En realidad ya lo habíamos previsto. Aun así, los socios de Frank (los granjeros que crían muchas de sus aves, y que se arriesgaban a perder sus ganancias de casi todo un año) se asustaron. Frank decidió que la única solución a largo plazo era construir su propio matadero, idealmente un matadero móvil que pudiera ir de granja en granja y eliminar así el estrés del transporte. Tenía razón, claro. De manera que empezamos a plantearnos los aspectos mecánicos y económicos que conllevaría la empresa. Yo me adentraba en territorio desconocido: tanto intelectual como emocionalmente. Pensé que el trabajo requeriría muchas charlas conmigo mismo para vencer mi resistencia a matar animales. Pero si algo me hizo sentir incómodo fue la falta de incomodidad. ¿Por qué, me preguntaba sin parar, no me siento al menos intranquilo por todo esto?

Mi abuelo por parte de madre quería que yo siguiera con la granja. Él se vio obligado a dejarlo, como tantos otros, pero mi madre ya había crecido en una granja. Ella estaba en una pequeña ciudad del Medio Oeste con una clase de cuarenta alumnos. Por un tiempo, mi abuelo se dedicó a criar cerdos. Los castraba e incluso recurría a cierto confinamiento similar al de las granjas industriales de hoy. Sin embargo, seguía considerándolos sus animales, y si uno caía enfermo, le procuraba la atención y los cuidados adecuados. No sacaba una calculadora y se ponía a contar si era más rentable dejarlo agonizar. La idea le habría parecido poco cristiana, cobarde e indecente.
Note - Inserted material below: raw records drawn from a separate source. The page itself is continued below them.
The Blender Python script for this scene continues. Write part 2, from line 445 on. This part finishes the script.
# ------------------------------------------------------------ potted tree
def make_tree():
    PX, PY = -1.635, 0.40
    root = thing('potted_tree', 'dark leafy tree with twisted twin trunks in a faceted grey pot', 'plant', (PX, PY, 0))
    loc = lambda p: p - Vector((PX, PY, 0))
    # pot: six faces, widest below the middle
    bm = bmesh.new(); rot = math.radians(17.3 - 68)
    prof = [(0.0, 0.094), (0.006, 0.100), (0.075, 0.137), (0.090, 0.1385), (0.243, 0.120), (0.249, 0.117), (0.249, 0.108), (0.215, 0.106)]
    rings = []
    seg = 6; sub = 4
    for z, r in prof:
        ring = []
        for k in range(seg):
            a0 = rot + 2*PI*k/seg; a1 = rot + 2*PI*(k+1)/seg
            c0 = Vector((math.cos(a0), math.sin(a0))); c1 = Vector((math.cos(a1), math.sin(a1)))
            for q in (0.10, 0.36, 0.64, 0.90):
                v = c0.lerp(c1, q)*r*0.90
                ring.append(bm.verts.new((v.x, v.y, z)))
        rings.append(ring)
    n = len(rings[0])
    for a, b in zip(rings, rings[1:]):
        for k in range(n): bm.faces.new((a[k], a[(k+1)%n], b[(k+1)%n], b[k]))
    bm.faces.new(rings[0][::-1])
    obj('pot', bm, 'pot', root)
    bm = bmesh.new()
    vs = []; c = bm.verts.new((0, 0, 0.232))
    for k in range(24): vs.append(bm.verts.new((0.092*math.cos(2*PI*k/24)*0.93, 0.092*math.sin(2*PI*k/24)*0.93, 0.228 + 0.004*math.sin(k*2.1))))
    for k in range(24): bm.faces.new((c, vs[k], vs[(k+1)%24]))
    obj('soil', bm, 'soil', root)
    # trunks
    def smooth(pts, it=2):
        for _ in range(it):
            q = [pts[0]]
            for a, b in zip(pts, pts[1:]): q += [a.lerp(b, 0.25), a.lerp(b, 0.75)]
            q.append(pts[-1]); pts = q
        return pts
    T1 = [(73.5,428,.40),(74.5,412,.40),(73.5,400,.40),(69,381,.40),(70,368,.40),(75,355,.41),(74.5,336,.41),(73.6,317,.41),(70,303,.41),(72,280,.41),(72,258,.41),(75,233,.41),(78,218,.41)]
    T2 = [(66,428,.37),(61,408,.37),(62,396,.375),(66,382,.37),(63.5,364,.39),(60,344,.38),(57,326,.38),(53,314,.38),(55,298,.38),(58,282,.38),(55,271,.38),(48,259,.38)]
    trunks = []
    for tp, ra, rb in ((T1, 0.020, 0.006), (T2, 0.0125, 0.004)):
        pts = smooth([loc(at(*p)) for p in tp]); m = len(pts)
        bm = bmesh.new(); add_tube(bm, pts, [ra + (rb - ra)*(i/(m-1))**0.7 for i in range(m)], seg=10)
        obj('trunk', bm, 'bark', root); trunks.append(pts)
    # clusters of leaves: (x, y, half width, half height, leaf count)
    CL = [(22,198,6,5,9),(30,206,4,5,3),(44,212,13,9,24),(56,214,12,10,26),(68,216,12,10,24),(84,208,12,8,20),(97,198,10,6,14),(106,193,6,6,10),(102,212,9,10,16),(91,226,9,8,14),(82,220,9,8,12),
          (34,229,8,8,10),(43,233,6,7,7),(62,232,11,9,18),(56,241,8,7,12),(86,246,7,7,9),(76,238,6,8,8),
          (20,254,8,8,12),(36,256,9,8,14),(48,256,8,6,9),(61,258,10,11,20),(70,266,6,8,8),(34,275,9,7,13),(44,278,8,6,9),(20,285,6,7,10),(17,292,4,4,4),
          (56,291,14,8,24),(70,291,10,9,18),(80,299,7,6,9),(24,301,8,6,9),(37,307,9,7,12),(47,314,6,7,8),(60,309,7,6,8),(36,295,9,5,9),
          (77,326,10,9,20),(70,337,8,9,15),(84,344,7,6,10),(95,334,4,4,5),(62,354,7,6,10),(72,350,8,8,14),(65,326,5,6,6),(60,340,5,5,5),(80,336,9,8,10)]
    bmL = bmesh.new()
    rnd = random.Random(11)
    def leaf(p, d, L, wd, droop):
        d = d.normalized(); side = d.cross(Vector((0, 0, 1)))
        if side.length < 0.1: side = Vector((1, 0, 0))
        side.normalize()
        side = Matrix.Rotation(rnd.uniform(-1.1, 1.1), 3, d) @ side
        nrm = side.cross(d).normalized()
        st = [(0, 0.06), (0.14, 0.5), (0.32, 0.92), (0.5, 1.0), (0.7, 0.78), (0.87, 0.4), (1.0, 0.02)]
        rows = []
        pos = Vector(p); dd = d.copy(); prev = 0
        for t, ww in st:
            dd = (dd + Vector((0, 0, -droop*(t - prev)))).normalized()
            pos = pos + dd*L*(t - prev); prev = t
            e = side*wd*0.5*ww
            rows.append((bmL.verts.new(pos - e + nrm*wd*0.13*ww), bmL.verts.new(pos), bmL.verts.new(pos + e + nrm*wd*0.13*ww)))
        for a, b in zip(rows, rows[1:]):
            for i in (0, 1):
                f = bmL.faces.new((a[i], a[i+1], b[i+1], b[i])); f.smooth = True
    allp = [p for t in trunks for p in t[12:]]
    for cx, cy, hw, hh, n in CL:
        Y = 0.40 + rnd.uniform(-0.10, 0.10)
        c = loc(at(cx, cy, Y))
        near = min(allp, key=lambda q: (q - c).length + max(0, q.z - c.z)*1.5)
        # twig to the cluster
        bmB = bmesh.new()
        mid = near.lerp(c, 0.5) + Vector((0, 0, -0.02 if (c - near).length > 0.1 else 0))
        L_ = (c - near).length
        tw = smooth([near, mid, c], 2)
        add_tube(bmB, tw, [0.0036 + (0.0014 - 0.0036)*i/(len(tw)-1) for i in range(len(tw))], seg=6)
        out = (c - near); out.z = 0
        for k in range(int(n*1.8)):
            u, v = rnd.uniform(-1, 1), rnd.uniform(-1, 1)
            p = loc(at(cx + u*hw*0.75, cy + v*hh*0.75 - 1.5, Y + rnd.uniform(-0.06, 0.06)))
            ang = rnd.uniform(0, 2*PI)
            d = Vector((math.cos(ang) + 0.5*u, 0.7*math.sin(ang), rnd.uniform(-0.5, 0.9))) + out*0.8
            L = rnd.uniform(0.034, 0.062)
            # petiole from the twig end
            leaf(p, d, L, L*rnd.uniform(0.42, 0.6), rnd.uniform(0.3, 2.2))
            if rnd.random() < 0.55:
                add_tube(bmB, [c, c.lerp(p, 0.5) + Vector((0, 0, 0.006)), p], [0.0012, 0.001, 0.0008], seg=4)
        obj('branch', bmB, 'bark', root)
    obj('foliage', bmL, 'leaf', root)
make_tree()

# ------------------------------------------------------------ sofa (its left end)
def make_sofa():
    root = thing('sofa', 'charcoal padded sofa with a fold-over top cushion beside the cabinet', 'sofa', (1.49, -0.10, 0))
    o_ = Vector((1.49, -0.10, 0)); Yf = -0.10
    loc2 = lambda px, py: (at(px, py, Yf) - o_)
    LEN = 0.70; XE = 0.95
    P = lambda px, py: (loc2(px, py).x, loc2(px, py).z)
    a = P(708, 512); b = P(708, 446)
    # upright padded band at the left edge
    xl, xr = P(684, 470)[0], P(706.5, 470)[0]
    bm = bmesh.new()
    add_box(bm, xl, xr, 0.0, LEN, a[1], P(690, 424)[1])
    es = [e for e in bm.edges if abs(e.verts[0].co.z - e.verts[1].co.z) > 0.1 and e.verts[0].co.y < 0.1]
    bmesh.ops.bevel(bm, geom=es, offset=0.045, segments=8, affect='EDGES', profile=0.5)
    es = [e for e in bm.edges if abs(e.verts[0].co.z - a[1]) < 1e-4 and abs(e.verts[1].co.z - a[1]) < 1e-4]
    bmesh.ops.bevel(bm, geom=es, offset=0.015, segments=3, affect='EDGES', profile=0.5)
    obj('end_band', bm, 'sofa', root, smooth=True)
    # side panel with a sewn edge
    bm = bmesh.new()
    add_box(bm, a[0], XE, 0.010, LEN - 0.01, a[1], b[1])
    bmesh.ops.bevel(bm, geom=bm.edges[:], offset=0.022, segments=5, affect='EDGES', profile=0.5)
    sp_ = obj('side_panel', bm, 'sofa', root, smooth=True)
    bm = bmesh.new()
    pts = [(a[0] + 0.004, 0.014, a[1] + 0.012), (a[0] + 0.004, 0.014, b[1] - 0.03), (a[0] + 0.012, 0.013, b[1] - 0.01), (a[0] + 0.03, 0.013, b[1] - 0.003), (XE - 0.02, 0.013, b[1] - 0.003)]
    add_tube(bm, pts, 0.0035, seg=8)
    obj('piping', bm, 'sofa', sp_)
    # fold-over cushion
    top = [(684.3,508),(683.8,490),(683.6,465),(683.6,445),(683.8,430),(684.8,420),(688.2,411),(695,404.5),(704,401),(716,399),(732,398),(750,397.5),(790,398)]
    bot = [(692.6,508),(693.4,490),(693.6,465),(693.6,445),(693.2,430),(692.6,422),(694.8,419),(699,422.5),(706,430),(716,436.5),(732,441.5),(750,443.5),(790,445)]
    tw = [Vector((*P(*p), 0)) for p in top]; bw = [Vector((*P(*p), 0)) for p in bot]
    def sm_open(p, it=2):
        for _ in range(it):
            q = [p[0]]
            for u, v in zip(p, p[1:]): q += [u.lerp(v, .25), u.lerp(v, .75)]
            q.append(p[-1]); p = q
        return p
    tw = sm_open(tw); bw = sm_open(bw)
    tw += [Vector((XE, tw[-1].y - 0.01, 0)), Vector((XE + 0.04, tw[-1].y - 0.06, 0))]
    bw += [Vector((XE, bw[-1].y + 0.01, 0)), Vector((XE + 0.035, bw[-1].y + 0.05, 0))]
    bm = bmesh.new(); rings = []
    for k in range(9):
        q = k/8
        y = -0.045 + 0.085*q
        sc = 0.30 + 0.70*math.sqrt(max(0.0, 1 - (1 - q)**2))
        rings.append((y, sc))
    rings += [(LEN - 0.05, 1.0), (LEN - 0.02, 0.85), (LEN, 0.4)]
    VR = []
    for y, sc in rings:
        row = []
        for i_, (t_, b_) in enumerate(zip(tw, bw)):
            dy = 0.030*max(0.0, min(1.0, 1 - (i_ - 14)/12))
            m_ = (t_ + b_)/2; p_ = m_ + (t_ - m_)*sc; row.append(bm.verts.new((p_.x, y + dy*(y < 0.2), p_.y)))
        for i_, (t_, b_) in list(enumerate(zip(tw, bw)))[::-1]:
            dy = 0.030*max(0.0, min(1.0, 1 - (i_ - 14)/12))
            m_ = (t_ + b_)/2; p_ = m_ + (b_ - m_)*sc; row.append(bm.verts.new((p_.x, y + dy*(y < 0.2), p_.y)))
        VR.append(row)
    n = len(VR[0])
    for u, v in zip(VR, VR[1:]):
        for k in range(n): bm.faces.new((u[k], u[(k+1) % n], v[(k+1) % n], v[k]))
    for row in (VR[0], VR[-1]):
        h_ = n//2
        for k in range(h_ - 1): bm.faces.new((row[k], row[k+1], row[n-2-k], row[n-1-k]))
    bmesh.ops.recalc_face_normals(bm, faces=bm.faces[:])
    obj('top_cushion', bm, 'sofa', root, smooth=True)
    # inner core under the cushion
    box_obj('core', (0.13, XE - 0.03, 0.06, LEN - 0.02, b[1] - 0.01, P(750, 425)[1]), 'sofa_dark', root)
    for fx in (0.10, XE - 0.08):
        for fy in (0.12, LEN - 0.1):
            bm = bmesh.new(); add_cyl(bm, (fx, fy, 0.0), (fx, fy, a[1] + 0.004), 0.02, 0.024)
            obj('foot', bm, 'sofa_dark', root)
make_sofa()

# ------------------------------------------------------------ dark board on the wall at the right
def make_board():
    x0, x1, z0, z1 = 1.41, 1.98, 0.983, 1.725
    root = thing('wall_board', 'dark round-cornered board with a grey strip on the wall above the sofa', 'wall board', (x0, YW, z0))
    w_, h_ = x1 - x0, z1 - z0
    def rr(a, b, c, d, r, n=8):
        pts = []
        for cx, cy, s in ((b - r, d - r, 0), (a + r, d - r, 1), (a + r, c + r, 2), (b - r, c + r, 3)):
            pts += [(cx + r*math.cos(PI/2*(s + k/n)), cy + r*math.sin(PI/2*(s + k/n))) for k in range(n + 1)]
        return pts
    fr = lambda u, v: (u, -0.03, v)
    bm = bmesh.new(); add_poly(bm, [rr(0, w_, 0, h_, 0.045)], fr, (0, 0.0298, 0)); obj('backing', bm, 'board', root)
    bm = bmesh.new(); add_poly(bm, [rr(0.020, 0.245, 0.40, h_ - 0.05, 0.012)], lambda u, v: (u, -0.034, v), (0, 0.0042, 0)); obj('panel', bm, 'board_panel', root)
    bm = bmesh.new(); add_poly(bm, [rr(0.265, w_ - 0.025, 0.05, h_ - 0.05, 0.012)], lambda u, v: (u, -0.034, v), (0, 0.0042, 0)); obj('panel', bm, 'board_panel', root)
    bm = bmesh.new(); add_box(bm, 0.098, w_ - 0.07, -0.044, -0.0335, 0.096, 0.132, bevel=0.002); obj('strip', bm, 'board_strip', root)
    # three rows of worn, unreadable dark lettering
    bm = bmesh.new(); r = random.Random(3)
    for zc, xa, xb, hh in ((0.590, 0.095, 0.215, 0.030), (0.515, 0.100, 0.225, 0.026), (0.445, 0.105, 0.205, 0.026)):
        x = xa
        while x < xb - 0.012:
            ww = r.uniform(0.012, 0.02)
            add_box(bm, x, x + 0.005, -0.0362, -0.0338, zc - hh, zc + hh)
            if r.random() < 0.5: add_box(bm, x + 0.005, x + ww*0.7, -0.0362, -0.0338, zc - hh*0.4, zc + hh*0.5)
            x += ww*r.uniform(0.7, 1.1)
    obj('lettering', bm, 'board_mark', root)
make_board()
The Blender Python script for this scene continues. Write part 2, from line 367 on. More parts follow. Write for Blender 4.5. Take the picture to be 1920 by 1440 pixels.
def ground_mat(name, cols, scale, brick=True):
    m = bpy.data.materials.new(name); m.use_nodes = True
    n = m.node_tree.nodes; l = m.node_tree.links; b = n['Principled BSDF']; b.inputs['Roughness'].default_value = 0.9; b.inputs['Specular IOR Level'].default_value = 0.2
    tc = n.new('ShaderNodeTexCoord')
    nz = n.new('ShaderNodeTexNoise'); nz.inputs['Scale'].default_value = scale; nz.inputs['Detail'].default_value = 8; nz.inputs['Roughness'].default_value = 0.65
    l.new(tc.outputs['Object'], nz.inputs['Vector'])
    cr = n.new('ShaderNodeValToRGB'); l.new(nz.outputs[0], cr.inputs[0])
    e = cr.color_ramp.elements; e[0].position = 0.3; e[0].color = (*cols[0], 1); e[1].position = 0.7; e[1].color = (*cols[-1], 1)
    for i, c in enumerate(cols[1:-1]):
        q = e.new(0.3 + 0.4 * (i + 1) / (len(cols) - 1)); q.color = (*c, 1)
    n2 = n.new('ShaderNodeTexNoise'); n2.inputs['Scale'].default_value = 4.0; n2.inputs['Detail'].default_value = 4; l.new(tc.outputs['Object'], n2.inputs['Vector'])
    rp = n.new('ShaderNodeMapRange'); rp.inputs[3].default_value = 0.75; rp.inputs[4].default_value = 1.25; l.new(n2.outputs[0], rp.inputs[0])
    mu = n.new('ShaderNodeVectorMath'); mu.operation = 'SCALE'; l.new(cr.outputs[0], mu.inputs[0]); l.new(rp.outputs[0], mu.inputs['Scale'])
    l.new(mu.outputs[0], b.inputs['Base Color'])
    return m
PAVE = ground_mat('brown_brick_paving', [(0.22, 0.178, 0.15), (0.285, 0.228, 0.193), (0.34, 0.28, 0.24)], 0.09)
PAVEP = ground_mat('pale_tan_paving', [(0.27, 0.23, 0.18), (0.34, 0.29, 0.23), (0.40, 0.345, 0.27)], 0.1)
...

La pequeña victoria del cuidado sobre la calculadora es lo único que hace falta para entender por qué soy vegano a día de hoy. Y por qué sigo construyendo mataderos. No es paradójico ni irónico. El mismo impulso que me compromete activamente a evitar la carne, los huevos y los lácteos me ha conducido a dedicar mi tiempo a crear un matadero para Frank que sea modelo para otros. ¿Si no puedes vencerlos, únete a ellos? No. Es una cuestión de identificar bien quiénes son esos ellos.